The first thought of fashion watchers learning that Google has announced a new range of Google Glass frames created in partnership with fashion designer Diane von Furstenberg's studio, DVF, may be that Google is aiming for older money. After all, the DVF brand conjures images of wealth, excess, and animal prints.

However, those who follow fashion history and politics may also chuckle at the DVF choice: Have the "geeks" at Google made a social blunder by giving an inadvertent blessing to design piracy?

DVF is an ironic choice of designers since Ms. von Furstenberg is widely accused of having made one of the most blatant design piracies in fashion history – the Claire McCardell wrap dress of 1942 which, according to PBS, von Furstenberg presented as her own original design in the 1970s. 

PBS has called von Furstenberg a “deeply ironic example” of fashion hypocrisy. She is president of the Council of Fashion Designers of America, the main organization fighting for legislation to protect people's designs, and the woman known throughout the fashion world for a “stolen” design that made her career.
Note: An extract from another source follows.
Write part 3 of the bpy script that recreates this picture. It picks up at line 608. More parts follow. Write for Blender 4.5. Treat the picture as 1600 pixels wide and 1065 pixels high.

“There’s no doubt that von Furstenberg is familiar with McCardell, but that has not stopped her from laying claim to a design that was not only popular in the 1940s, but was trendy in ancient Greece,” PBS reported. “Nor has it stopped her from championing legislation that she could never use to claim ownership of the design that has defined her career.”

Unlike tech companies, which can rise and fall on copyright claims, fashion designers have historically been denied copyright protection because the courts decided long ago that utilitarian articles should not be protected by copyright.

The fashion industry has attempted to change these laws for years, introducing and reintroducing bills such as the Innovative Design Protection Act (a.k.a. the “Fashion Bill”), which died in committee in 2012. 

Therefore, seeing an innovative behemoth shake hands with DVF in one of the most litigious industries on the planet in order to make a fashion statement might raise as many eyebrows as the proposed price of Google Glass.

The DVF-designed frames with Glass and prescriptive lenses will cost $1,725, while von Furstenberg's sunglasses plus Glass will cost $1,620. The upcoming line up has five new frames and eight shades in two styles. The designs will go on sale June 23, and will be available from online fashion retailer Net-a-Porter and Google itself, according to The Verge.